Wednesday, September 23, 2020

Emotional Intelligence


·       Interestingly, IQ contributes to approximately 20 % to the factors that determine life success, which leaves 80% to other forces.

·       The vast majority of one’s ultimate niche in society is determined by non-IQ factors, ranging from luck to social class.

·       The fact is, the relationship between IQ test scores and life achievements is dwarfed by the totality of other characteristics that a person brings to life.

·       Other characteristics, known as emotional intelligence consist of abilities such as being able to motivate oneself and persist in the face of frustrations and challenges; to control impulses and delay gratification; to regulate one’s mood and keep stress from hindering your ability to think and focus effectively; to empathize and to visualize positive actions.

·       Emotional intelligence can be as powerful, and at times more powerful, than IQ. And while there are those who argue that IQ cannot be changed much by education or experience, essential emotional abilities can indeed be learned and improved upon, especially by children, if there is a real emphasis and effort to teach them.   

·       Emotional life is a domain similar to math or reading, it can be handled with greater or less ability, and requires its unique set of skills. And how proficient a person is at utilizing those skills is key to understanding why one person thrives in life while another, of equal intellect, does not.

·       Academic intelligence offers virtually no preparation for the turmoil, or opportunity, life’s changes bring.
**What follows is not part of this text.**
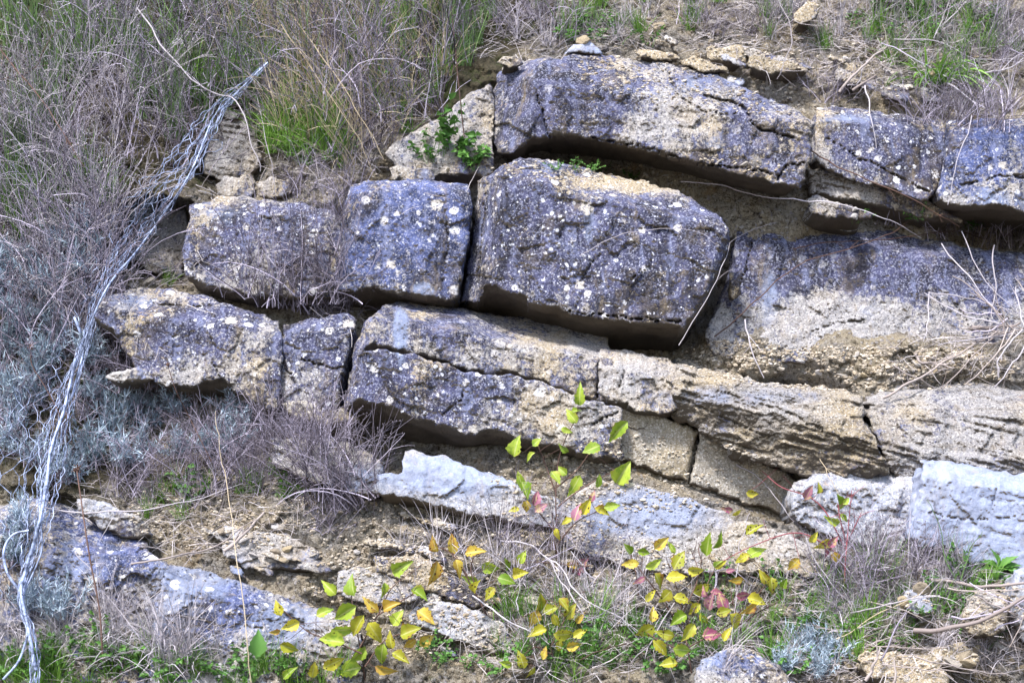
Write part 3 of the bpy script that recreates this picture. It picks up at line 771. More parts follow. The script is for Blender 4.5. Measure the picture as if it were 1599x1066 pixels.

Even though a high IQ is no guarantee of prosperity, respect, or happiness in life, schools primarily focus on academic abilities, ignoring emotional intelligence, a set of traits, some refer to as character, which matters immeasurably for personal successes.

·       An example of someone exhibiting a high academic IQ and low emotional intelligence: A female college student who had attained 4 perfect 800 scores on the SAT, spent most of her time hanging out, staying up late, and missing classes by sleeping until noon; it took her almost 7 years to finally get her degree, despite her formidable intellectual abilities.